GÖREVE TALİP OLMAK HARAM MI?

GÖREVE TALİP OLMAK HARAM MI?


Milli Gazete Yazarı Mehmet Şevket Eygi,”Helal Kazanç, Haram kazanç” başlıklı yazısında şunları söylemiş:

“Emanetlere hıyanet etmek haramdır. Ehil olmadığı başkanlığı, makam ve mevkii kabul etmek haramdır. Ehliyetli de olsa, başkanlığa talip olmak haramdır.”

Bunları yazarken dayandığı kaynakları belirtmemiş. Herhalde şu ayet ve hadislere dayanarak böyle bir hüküm vermiş:

"Allah size emanetleri ehline vermenizi emrediyor." (Nisa Suresi, 4/58)

“Ebu Said, Abdurrahman b. Sümra (ra) Rasullulah (sav)'in kendisine şöyle buyurduğunu rivayet etmiştir. " Ey Abdurrahman b. Sümra idareciliği isteme çünkü şu var ki bu görev sana sen istemeden verilirse sana yardım edilir, eğer bu görev sana senin isteğinle verilirse sende bunun sorumluluğu altına girersin, bir şeye yemin ettikten sonra ondan daha iyisini görmüş isen daha iyi olanı yap yeminine de keffaret uygula.” (Buhari, Müslim)

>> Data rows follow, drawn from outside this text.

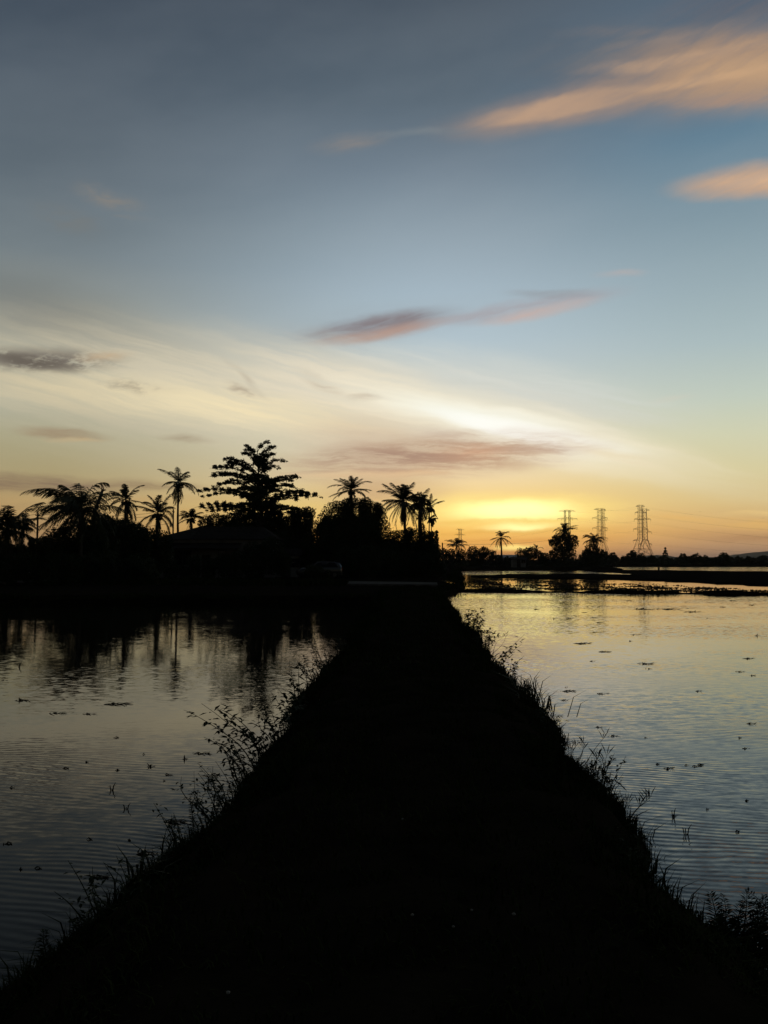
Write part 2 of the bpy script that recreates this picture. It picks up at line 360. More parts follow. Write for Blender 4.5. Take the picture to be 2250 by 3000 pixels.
CLOUDS = [
    # pink streamer, upper right: a thin tail widening into two soft lobes
    C((1500, 190), (2500, 40), 110, (118, 116, 116), .6, fib='up', core=.1, depth=.5),
    C((1900, 20), (2500, 0), 60, (104, 104, 112), .6, fib='up', core=.1, depth=.5),
    C((1290, 378), (2080, 205), 50, (176, 146, 124), .9, fib='up', core=.0, depth=.30),
    C((1340, 365), (1760, 285), 24, (186, 154, 130), .6, fib='up', core=.1, depth=.3),
    C((1420, 352), (2000, 228), 22, (190, 158, 132), .7, fib='up', core=.5, depth=.35),
    C((1640, 270), (2600, 110), 130, (158, 136, 120), .85, fib='up', core=.0, depth=.35),
    C((1850, 170), (2600, 90), 60, (180, 148, 120), .75, fib='up', core=.1, depth=.4),
    C((1820, 230), (2600, 220), 95, (182, 150, 122), .85, fib='up', core=.1, depth=.35),
    C((1950, 210), (2500, 180), 40, (198, 162, 126), .7, fib='up', core=.1, depth=.4),
    # small pink ellipse below it
    C((1965, 552), (2560, 478), 52, (200, 166, 138), .97, fib='up', core=.30, depth=.25),
    C((2080, 530), (2560, 500), 26, (222, 182, 146), .7, fib='up', core=.1, depth=.3),
    # faint scraps
    C((900, 440), (1150, 395), 34, (140, 134, 130), .7, fib='up', depth=.6),
    C((1050, 395), (1420, 370), 12, (128, 136, 140), .5, fib='up', depth=.5),
    C((210, 545), (430, 615), 40, (136, 132, 126), .8, fib='puff', lo=.38, hi=.6),
    C((80, 600), (330, 690), 46, (120, 122, 120), .6, fib='puff', lo=.38, hi=.6),
    C((1600, 90), (2300, 60), 14, (128, 120, 118), .5, fib='up', depth=.5),
    C((1760, 150), (2200, 60), 16, (150, 134, 124), .5, fib='up', depth=.5),
    C((1700, 215), (2260, 120), 14, (196, 162, 132), .5, fib='up', depth=.5, core=.2),
    C((1800, 262), (2300, 190), 12, (206, 168, 132), .5, fib='up', depth=.5, core=.2),
    C((1960, 300), (2320, 290), 22, (170, 142, 124), .6, fib='up', depth=.4),
    C((330, 640), (460, 640), 8, (140, 134, 126), .5, fib='flat'),
    C((-60, 905), (420, 1010), 10, (150, 148, 138), .5, fib='down', depth=.6),
    C((60, 985), (760, 1085), 9, (214, 202, 174), .5, fib='down', depth=.6),
    C((380, 1010), (1020, 1150), 8, (236, 222, 196), .5, fib='down', depth=.6),
    C((700, 1010), (1240, 1140), 10, (226, 218, 202), .5, fib='down', depth=.6),
    C((880, 985), (1500, 1170), 9, (222, 222, 214), .5, fib='down', depth=.6),
    C((1150, 1020), (1700, 1190), 9, (228, 226, 216), .5, fib='down', depth=.6),
    C((1430, 1140), (1920, 1300), 12, (244, 236, 214), .6, fib='down', depth=.5),
    C((1600, 1230), (2200, 1390), 12, (242, 230, 200), .55, fib='down', depth=.5),
    C((1000, 1210), (1260, 1250), 12, (206, 190, 168), .6, fib='flat', depth=.5),
    C((880, 1262), (1180, 1268), 8, (190, 164, 142), .6, fib='flat', depth=.5),
    C((1130, 1345), (1420, 1352), 9, (248, 208, 164), .65, fib='puff', depth=.5),
    C((1290, 1328), (1480, 1330), 7, (250, 206, 166), .65, fib='puff', depth=.5),
    C((1250, 1300), (1560, 1296), 7, (182, 148, 128), .65, fib='flat', depth=.5),
    C((1480, 1350), (1720, 1342), 8, (178, 146, 126), .6, fib='flat', depth=.5),
    C((1730, 812), (1910, 800), 13, (188, 176, 172), .7, fib='flat', depth=.6),
    C((1880, 1180), (2050, 1165), 14, (215, 208, 190), .6, fib='flat', depth=.6),
    # mauve bar across the middle: dark left end, pink right end, rosy underside
    C((640, 1010), (1450, 900), 60, (150, 153, 156), .3, fib='up', core=.1, depth=.4),
    C((870, 990), (1340, 912), 34, (138, 128, 130), .95, fib='up', core=.3, depth=.4, dw=.6),
    C((910, 1008), (1350, 935), 20, (184, 154, 140), .85, fib='up', core=.1, depth=.35, dw=.6),
    C((1240, 950), (1840, 850), 26, (170, 164, 168), .85, fib='up', core=.2, depth=.5, dw=.6),
    C((1480, 866), (1760, 862), 16, (150, 150, 154), .6, fib='flat', core=.1, depth=.4),
    C((1400, 952), (1760, 876), 18, (204, 180, 170), .85, fib='up', core=.1, depth=.4, dw=.6),
    # soft grey veil, left, and the cream cirrus fan falling to the right
    C((-500, 690), (640, 1060), 95, (116, 122, 122), .8, fib='soft', depth=.35),
    C((-700, 960), (1300, 1210), 185, (200, 189, 162), .88, fib='down', depth=.35, core=.1),
    C((200, 1060), (1900, 1260), 165, (234, 221, 194), .92, fib='down', depth=.35, core=.1),
    C((-300, 1090), (700, 1200), 60, (218, 203, 168), .85, fib='down', depth=.4),
    C((150, 1120), (1250, 1255), 60, (246, 228, 186), .95, fib='down', depth=.4),
    C((700, 1060), (1500, 1230), 80, (244, 230, 204), .85, fib='down', depth=.45),
    C((1000, 1000), (2000, 1250), 75, (214, 218, 212), .6, fib='down', depth=.75),
    C((1300, 1030), (2100, 1230), 60, (214, 218, 210), .5, fib='down', depth=.75),
    C((960, 1120), (2080, 1385), 84, (255, 246, 220), 1.0, fib='down', depth=.34, core=.2, dw=.5),
    C((1120, 1160), (1940, 1350), 50, (255, 253, 238), 1.0, fib='down', depth=.25, core=.25),
    C((1260, 1206), (1860, 1328), 28, (262, 260, 250), 1.0, fib='down', depth=.2, core=.35, dw=.5),
    C((1640, 1290), (1990, 1400), 22, (252, 236, 204), .7, fib='down', depth=.5, core=.2),
    C((1500, 1250), (2500, 1500), 70, (232, 216, 174), .6, fib='down', depth=.5),
    C((1150, 1262), (1500, 1300), 26, (222, 208, 190), .6, fib='flat', depth=.4),
    # ragged grey-brown scraps on the left
    C((-140, 1050), (370, 1058), 40, (122, 114, 104), 1.0, fib='puff', core=.15, depth=.8, lo=.38, hi=.54, dw=.7),
    C((-60, 1040), (250, 1085), 24, (108, 100, 90), .9, fib='puff', core=.2, depth=.6, lo=.38, hi=.54, dw=.7),
    C((220, 1050), (390, 1040), 20, (204, 178, 144), .8, fib='puff', depth=.5),
    C((280, 1120), (520, 1150), 18, (152, 140, 122), .6, fib='puff', lo=.45, hi=.6),
    C((650, 1128), (770, 1158), 18, (172, 154, 132), .75, fib='puff', lo=.40, hi=.56),
    C((640, 1030), (800, 1180), 13, (180, 166, 146), .4, fib='down'),
    C((860, 1080), (1040, 1170), 24, (184, 168, 146), .5, fib='down'),
    C((1010, 1165), (1120, 1160), 12, (190, 172, 150), .6, fib='flat'),
    C((40, 1262), (330, 1284), 20, (158, 134, 106), .95, fib='flat', depth=.45, core=.1),
    C((120, 1288), (320, 1290), 8, (206, 182, 140), .7, fib='flat', depth=.4),
    C((450, 1275), (640, 1290), 13, (166, 146, 120), .7, fib='flat', depth=.5),
    C((-400, 1402), (460, 1424), 30, (136, 114, 92), .95, fib='flat', core=.2, depth=.45),
    C((300, 1420), (640, 1432), 14, (156, 128, 96), .7, fib='flat', depth=.5),
    # brown-pink bank low over the palms
    C((820, 1280), (1400, 1325), 95, (208, 178, 150), .7, fib='soft', depth=.3),
    C((760, 1372), (1760, 1300), 66, (200, 164, 134), 1.0, fib='flat', core=.25, depth=.6),
    C((1250, 1330), (1500, 1322), 26, (218, 168, 132), .8, fib='puff', depth=.5),
    C((900, 1340), (1450, 1330), 34, (176, 142, 120), .8, fib='flat', depth=.75, lo=.40, hi=.58),
    C((1400, 1316), (1800, 1318), 15, (196, 164, 140), .8, fib='flat', depth=.6),
    C((800, 1392), (1400, 1386), 13, (246, 208, 158), .8, fib='flat', depth=.5),
    C((860, 1440), (1360, 1440), 66, (212, 170, 126), .75, fib='soft', depth=.25),
    # the glow where the sun has gone down
    C((1000, 1560), (2100, 1520), 120, (252, 208, 110), .3, depth=.2, fib='flat'),
    C((1190, 1496), (1870, 1500), 58, (284, 256, 150), .95, core=.1, fib='flat', depth=.25),
    C((1320, 1498), (1700, 1494), 38, (300, 288, 196), .95, core=.2),
    C((1400, 1548), (1640, 1542), 14, (290, 280, 190), .9),
    C((1430, 1604), (1580, 1602), 13, (300, 262, 150), .95, core=.1),
    C((1200, 1532), (1760, 1524), 8, (232, 190, 84), .6, fib='flat', depth=.6),
    C((1180, 1560), (1800, 1552), 8, (228, 172, 76), .5, fib='flat', depth=.6),
    C((1250, 1588), (1900, 1570), 9, (230, 156, 66), .5, fib='flat', depth=.6),
    C((1750, 1500), (2600, 1560), 20, (240, 190, 110), .7, fib='flat', depth=.6),
    C((2080, 1508), (2500, 1504), 10, (248, 212, 140), .7, fib='flat', depth=.5),
    C((1900, 1560), (2700, 1590), 20, (186, 138, 94), .7, fib='flat', depth=.6),
    C((-200, 1510), (900, 1490), 22, (214, 172, 104), .5, fib='flat', depth=.7),
    C((-200, 1466), (900, 1452), 14, (204, 168, 112), .6, fib='flat', depth=.6),
]
build_world()
scene.world.cycles.sampling_method = 'MANUAL'
scene.world.cycles.sample_map_resolution = 512
sun_d = bpy.data.lights.new('sun', 'SUN'); sun_d.energy = 0.15; sun_d.angle = R(0.53); sun_d.color = (1.0, .55, .25)
sun = bpy.data.objects.new('sun', sun_d); COL.objects.link(sun)
sd = Vector((math.sin(SUN_AZ) * math.cos(SUN_EL), math.cos(SUN_AZ) * math.cos(SUN_EL), math.sin(SUN_EL)))
sun.rotation_euler = sd.to_track_quat('Z', 'Y').to_euler()
sun.location = (60, 200, 40)
scene.view_settings.view_transform = 'Standard'
scene.view_settings.look = 'None'
scene.view_settings.exposure = 0
scene.view_settings.gamma = 1
scene.cycles.max_bounces = 6
scene.cycles.sample_clamp_indirect = 4.0


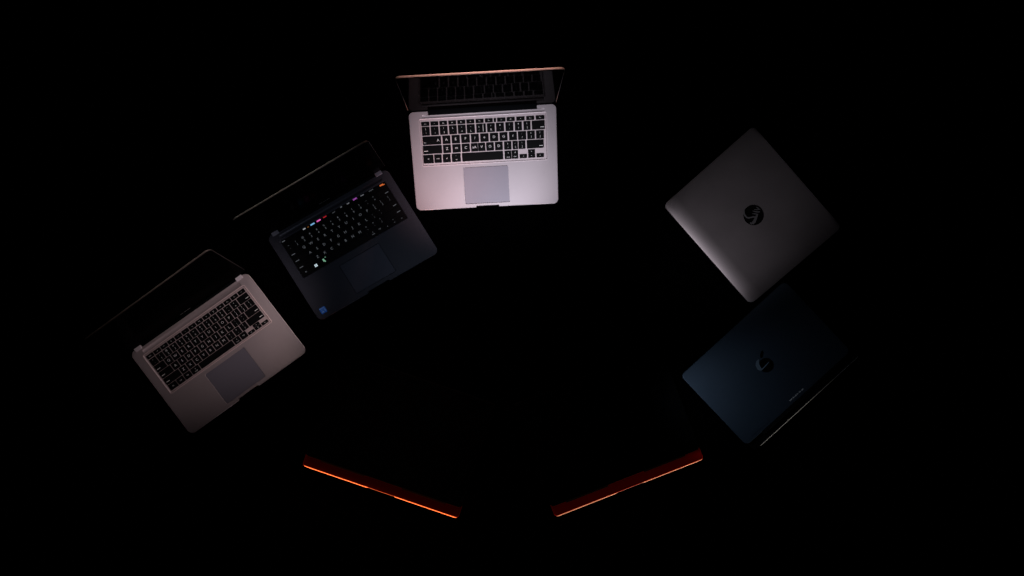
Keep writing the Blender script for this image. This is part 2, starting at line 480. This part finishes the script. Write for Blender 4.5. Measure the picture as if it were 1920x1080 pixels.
def open_laptop(name, label, corners, well_px, pad_px, notch_px, lid_px, mats, rows, legend_mat,
                style, lid_len=0.19, lean_z=0.189, extra=None, radius=0.011, group=None):
    fr = Frame(*corners)
    W, D = fr.W, fr.D
    root = thing(name, label, 'laptop', fr.loc(), fr.a, group)
    well = rect_of(fr, well_px); pad = rect_of(fr, pad_px)
    n0, n1 = fr.inv(*notch_px[0])[0], fr.inv(*notch_px[1])[0]
    # deck: one solid carved for keyboard, trackpad, hinge and thumb notch
    bm = bmesh.new()
    slab(bm, -W / 2, W / 2, -D / 2, D / 2, radius, 0.0, ZT, 0.0009, 0.003, n=10, taper=0.003)
    cut = []
    c = bmesh.new()                      # keyboard well with sloped walls
    x0, x1, y0, y1 = well
    loft(c, [[(x, y, ZT - 0.0026) for x, y in rr(x0 + .0013, x1 - .0013, y0 + .0013, y1 - .0013, .002)],
             [(x, y, ZT - 0.0014) for x, y in rr(x0 + .0012, x1 - .0012, y0 + .0012, y1 - .0012, .002)],
             [(x, y, ZT + 0.0003) for x, y in rr(x0 - .0004, x1 + .0004, y0 - .0004, y1 + .0004, .003)]]); cut.append(c)
    c = bmesh.new(); slab(c, *pad, 0.003, ZT - 0.0045, ZT + 0.002, 0.0001); cut.append(c)
    c = bmesh.new(); slab(c, n0, n1, -D / 2 - 0.01, -D / 2 + 0.0042, 0.0018, -0.01, ZT + 0.002, 0.0001); cut.append(c)
    if style == 'bar':                   # long black hinge barrel set in the back edge
        c = bmesh.new(); slab(c, -W * .37, W * .37, D / 2 - 0.0085, D / 2 + 0.02, 0.0006, -0.01, ZT + 0.01, 0.0001); cut.append(c)
    else:
        c = bmesh.new(); slab(c, -W * .405, W * .405, D / 2 - 0.0036, D / 2 + 0.02, 0.0006, -0.01, ZT + 0.01, 0.0001); cut.append(c)
    c = bmesh.new()                      # shallow trough between hinge and keys
    ty = (well[3] + D / 2) / 2 - 0.003
    bar(c, well[0] + 0.006, well[1] - 0.003, ty, ZT + 0.0006, 0.0045, 0.0022); cut.append(c)
    bm = carve(bm, cut)
    make('base', bm, mats['body'], root, fr.warp)
    # trackpad with its seam
    bm = bmesh.new()
    slab(bm, pad[0] + .0011, pad[1] - .0011, pad[2] + .0011, pad[3] - .0011, 0.0024, ZT - 0.0011, ZT - 0.0002, 0.0002)
    make('trackpad', bm, mats['pad'], root, fr.warp)
    keyboard(root, fr, well, rows, mats['tray'], legend_mat, extra)
    # hinge
    zh = ZT - 0.003
    if style == 'bar':
        bm = bmesh.new(); bar(bm, -W * .367, W * .367, D / 2 + 0.0005, zh + 0.002, 0.0088, 0.0066)
        make('hinge', bm, M['hinge_black'], root, fr.warp)
    else:
        for sgn in (-1, 1):
            bm = bmesh.new()
            xc = sgn * W * .430
            slab(bm, xc - W * .026, xc + W * .026, D / 2 - 0.0062, D / 2 + 0.0058, 0.0008, ZT - 0.006, ZT + 0.0022, 0.0006)
            make('hinge', bm, mats['hinge'], root, fr.warp)
        bm = bmesh.new(); bar(bm, -W * .395, W * .395, D / 2 + 0.002, ZT - 0.004, 0.0050, 0.0045)
        make('hinge_cover', bm, M['hinge_black'], root, fr.warp)
    # lid: stands in its own plane from hinge line to the two measured top corners
    inv = Matrix.Rotation(-fr.a, 3, 'Z')
    org = Vector(fr.loc())
    tl, tr = (inv @ (at(*p, z=ZT + lean_z) - org) for p in lid_px)
    hy = 0.0040
    bl, br_ = fr.warp((-W / 2, D / 2 + hy, ZT - 0.001)), fr.warp((W / 2, D / 2 + hy, ZT - 0.001))
    LW = W; LH = ((tl + tr) / 2 - (bl + br_) / 2).length
    nrm = (br_ - bl).cross(tl - bl).normalized()        # faces the keyboard
    if nrm.y > 0: nrm = -nrm
    def lwarp(co):
        u = co[0] / LW + 0.5; t = co[1] / LH
        p = (1 - u) * (1 - t) * bl + u * (1 - t) * br_ + u * t * tr + (1 - u) * t * tl
        return p + nrm * (co[2])
    th = 0.0052 if style == 'bar' else 0.0042
    bm = bmesh.new()
    slab(bm, -LW / 2, LW / 2, 0.0, LH, radius * 0.9, -th / 2, th / 2, 0.0011, 0.0011, n=10)
    lid = make('lid', bm, mats['lid'], root, lwarp)
    bm = bmesh.new()
    e = 0.0011 if style == 'bar' else 0.0006
    slab(bm, -LW / 2 + e, LW / 2 - e, e, LH - e, radius * 0.75, th / 2 - 0.0004, th / 2 + 0.0003, 0.0002, n=10)
    make('screen', bm, mats['glass'], lid, lwarp)
    bm = bmesh.new()
    for k in range(20):
        a = 2 * math.pi * k / 20
        bm.verts.new((0.0016 * math.cos(a), LH - 0.0085 + 0.0016 * math.sin(a), th / 2 + 0.0005))
    bm.faces.new(bm.verts)
    make('webcam', bm, M['gloss_black'], lid, lwarp)
    if style != 'bar':
        bm = bmesh.new()
        for k, (a, b) in enumerate(((-.014, -.006), (-.004, .003), (.005, .013))):
            slab(bm, a, b, 0.011, 0.0135, 0.0004, th / 2 + 0.0002, th / 2 + 0.0006, 0.0001, n=2, k=1)
        make('emblem', bm, M['faint_mark'], lid, lwarp)
    return root, fr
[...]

“Rasulüllah (s.a.v) Efendimiz; ‘’Vallahi biz bu vazifeyi isteyen veya hırs gösteren hiç kimseyi tayin etmeyiz.’’ (Müslim Kitabül imare 3/1456)

Abdurrahman Dilipak ise bir yazısında bu konuda şunları yazmış:

“Görev istenmez verilir” anlayışı, Milattan 4–5 asır önce konmuş bir kural. Eflatun’un “Devlet”inde var. Eflatun’a göre, aklı başında bir insan, başkasının sorumluluğunu üstlenmeye istekli olmaz. Buna teşebbüs eden kişi ya cahil ya da haindir. Cahil olabilir, neye talip olduğunu bilmemektedir, onun için ona bu görevi vermemek gerekir. Akıllı bir insan, nasıl başkasının sorumluluğunu isteyebilir ki. Hele de insan kendi aile ve akrabaları, komşuları ile sorun yaşarken. Bu kişi hain olabilir. Ya rakiplerine zulmetmek, ya da kamu kaynaklarına el koymak istemektedir. Onun için görev isteyene verilmez. Görev verilecek kişi, kendi işlerinde başarılı olup, artık dünya umuru ve kaygısı, makam-mevki hırsı olmayan birinden rica ederek, belli bir süre ile artık biraz da başkaları için hiçbir ücret beklemeden, ahlaki bir sorumluluk gereği bu işi üstlenmesi istenebilir.”

Yazarın hüküm verdiği birinci konuda söylenecek bir şey yok. Ancak diğerlerini birinciye kıyaslayarak vermiş olduğu hükümlerin çok iddialı olduğunu söyleyebilirim.

Bütün değerlendirmeler İslami bir yönetim anlayışı için olsa da, içinde Müslümanların olduğu her toplum ve yönetim anlayışı içinde de müslümanı bağlayacak bir hüküm ifade edilmektedir.

Bugün Türkiye dahil Müslümanların yaşadığı bütün coğrafyalarda insanlar yönetime talip olmakta ve seçimle iş başına gelmektedir. O zaman bütün bu insanların yaptıklarını haram olarak nitelemek çok ağır ve ileri bir hüküm olacaktır.

Aday olunmadan ya da aday gösterilmeden yönetime gelinmesi mümkün olmayan yerlerde, görev istenilmez verilir mantığı ile hareketsiz kalınmasının doğuracağı sakıncalar daha fazladır. Ayrıca halk, ehil olmayanı seçmeme gibi bir yükümlülük altındadır. Eğer ehil olmayanı başa getirmişse zaten sonuçlarına katlanacaktır.

Haram hükmü kesinlikle yapılmaması gereken fiilleri içerir. Allah kendinsin helal kıldığını kimsenin haram kılamayacağını buyurmaktadır. O nedenle de bir konuda “haram” hükmünü verebilmek için kesin dayanaklarınızın olması gerekir.

Ayrıca göreve talep olmadan, içlerinden kimin ehil olduğu nasıl bilinecek, bu konuda kararı kim verecektir?